経団連くりっぷ No.78 (1998年5月14日)

第7回日本ブラジル経済合同委員会第4回事務レベル打合せ会/4月17日

メルコスールへのブラジルの対応


5月6、7日にサンパウロで開催予定の第7回日本ブラジル経済合同委員会に向けた第4回事務レベル打合せ会を開催し、上智大学外国語学部の水野 一教授よりメルコスールの現状とブラジルの対応について説明を聞いた。水野教授は、ブラジルでは地域によりメルコスールに対する姿勢に著しい違いが見られると述べた。

  1. メルコスールの効果
  2. メルコスール域内諸国間の貿易は、90〜96年の間に4倍以上に増加し、この結果、貿易全体に占める域内貿易のシェアは9.9%から27%に伸びた。またブラジル国内への外国からの直接投資は、91〜97年の間に9億ドルから145億ドルへと大きく増加した。
    こうした貿易・投資面での効果以外にも、メルコスールの発足以降は、加盟国間の政策協調が確保されることにより、経済政策への国際的な信頼性が高まってきている。例えば、ブラジルは96年6月に自動車・繊維の輸入関税を引き上げ、各国からの反発を招いたが、今後はこうした一方的な措置をとることはできないと見られる。

  3. 対メルコスール貿易赤字の拡大
  4. ブラジルでは貿易赤字が拡大し、楽観できない状況にあるが、メルコスールに対しても95年、96年連続して入超となっている。国別に見ると対アルゼンチン貿易のみが入超であり、特に石油輸入が増加している。今後、アルゼンチン・ブラジル間での国際分業が進めば、ブラジルからの輸出が増加する可能性がある。
    ブラジルにとってメルコスールは輸出先の17%を占めるに過ぎない。むしろEUが27.3%を占めるなど結びつきが強く、こうしたことを背景にメルコスールはEUと枠組み協定を締結している。
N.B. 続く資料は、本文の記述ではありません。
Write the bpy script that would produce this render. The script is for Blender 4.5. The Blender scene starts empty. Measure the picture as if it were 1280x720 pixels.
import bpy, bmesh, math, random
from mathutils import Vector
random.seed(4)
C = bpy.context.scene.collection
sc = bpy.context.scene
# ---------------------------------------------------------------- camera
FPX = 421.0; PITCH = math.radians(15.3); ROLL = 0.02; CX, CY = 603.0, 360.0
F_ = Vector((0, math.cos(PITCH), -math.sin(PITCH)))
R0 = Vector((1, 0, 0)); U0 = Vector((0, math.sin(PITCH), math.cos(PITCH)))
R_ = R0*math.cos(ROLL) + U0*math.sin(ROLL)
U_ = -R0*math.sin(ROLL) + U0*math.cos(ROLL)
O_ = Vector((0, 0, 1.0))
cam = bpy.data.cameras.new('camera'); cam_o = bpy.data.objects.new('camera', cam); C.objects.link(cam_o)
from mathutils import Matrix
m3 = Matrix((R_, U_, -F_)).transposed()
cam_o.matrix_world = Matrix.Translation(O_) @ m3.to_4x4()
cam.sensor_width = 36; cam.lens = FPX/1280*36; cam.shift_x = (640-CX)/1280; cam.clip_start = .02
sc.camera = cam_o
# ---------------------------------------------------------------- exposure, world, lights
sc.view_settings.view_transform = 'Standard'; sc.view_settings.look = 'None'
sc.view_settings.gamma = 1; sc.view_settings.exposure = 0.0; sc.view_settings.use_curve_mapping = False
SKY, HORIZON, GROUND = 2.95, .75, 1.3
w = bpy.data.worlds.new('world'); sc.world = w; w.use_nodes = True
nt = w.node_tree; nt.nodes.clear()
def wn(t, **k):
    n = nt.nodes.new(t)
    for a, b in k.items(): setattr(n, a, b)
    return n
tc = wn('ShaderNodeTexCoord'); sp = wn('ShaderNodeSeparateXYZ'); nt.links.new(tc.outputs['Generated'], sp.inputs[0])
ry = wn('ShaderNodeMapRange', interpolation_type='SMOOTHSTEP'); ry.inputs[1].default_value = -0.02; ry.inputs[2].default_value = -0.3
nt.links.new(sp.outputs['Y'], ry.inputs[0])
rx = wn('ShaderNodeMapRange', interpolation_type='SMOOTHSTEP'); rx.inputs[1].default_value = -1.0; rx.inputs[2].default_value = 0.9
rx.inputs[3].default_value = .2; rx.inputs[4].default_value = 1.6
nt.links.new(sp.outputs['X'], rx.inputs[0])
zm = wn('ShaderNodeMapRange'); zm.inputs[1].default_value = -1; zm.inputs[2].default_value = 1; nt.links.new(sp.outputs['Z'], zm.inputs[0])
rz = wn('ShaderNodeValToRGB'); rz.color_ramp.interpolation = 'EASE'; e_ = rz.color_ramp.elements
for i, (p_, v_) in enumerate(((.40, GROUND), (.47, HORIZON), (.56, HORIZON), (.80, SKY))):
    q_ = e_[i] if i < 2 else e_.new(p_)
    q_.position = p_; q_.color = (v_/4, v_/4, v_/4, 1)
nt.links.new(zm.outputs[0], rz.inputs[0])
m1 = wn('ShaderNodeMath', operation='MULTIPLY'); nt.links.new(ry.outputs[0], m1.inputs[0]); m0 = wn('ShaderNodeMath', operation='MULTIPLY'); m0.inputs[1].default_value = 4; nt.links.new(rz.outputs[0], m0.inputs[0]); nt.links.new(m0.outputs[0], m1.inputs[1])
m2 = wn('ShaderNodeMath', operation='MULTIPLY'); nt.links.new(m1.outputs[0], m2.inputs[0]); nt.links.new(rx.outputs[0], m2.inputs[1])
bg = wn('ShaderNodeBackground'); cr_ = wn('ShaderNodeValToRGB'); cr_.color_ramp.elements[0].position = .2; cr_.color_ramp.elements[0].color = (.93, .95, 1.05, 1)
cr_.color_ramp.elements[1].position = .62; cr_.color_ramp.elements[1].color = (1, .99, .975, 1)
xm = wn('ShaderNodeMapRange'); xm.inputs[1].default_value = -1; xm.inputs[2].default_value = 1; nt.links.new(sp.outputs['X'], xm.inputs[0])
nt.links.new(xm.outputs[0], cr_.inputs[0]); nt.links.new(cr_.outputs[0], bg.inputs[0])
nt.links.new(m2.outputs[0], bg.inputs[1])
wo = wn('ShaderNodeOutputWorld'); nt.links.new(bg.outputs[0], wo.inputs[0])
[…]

輸入先ではメルコスールが15.8%を占めているが、最近はアジアからの輸入も伸びている。

  5. 南北間の著しい姿勢の違い
  6. 米国は北米自由貿易協定(NAFTA)を2005年までに米州全域に拡大し米州自由貿易地域(FTAA)を完成させたいと考えており、96年にはクリントン大統領がカリブ・中米・南米諸国を歴訪して協力を呼びかけた。
    これに対し、ブラジル政府はまずメルコスールを固めた上で、次にアンデス共同体との通商交渉を進めたいと考えている段階であり、米国の性急な方針に当惑気味である。
    他方、ブラジル国内も決して一枚岩ではない。マナウスでは、メルコスールにはあまり関心がなく、むしろ2013年のフリーゾーン廃止後の措置に関心がある。メルコスールの恩恵の薄い北部・北東部では、メルコスールよりアンデス共同体への関心が高い。他方、アルゼンチン、ウルグアイに近い南部・南東部では、メルコスールへの期待が大きく、150億ドルに上る新規投資が予定されている。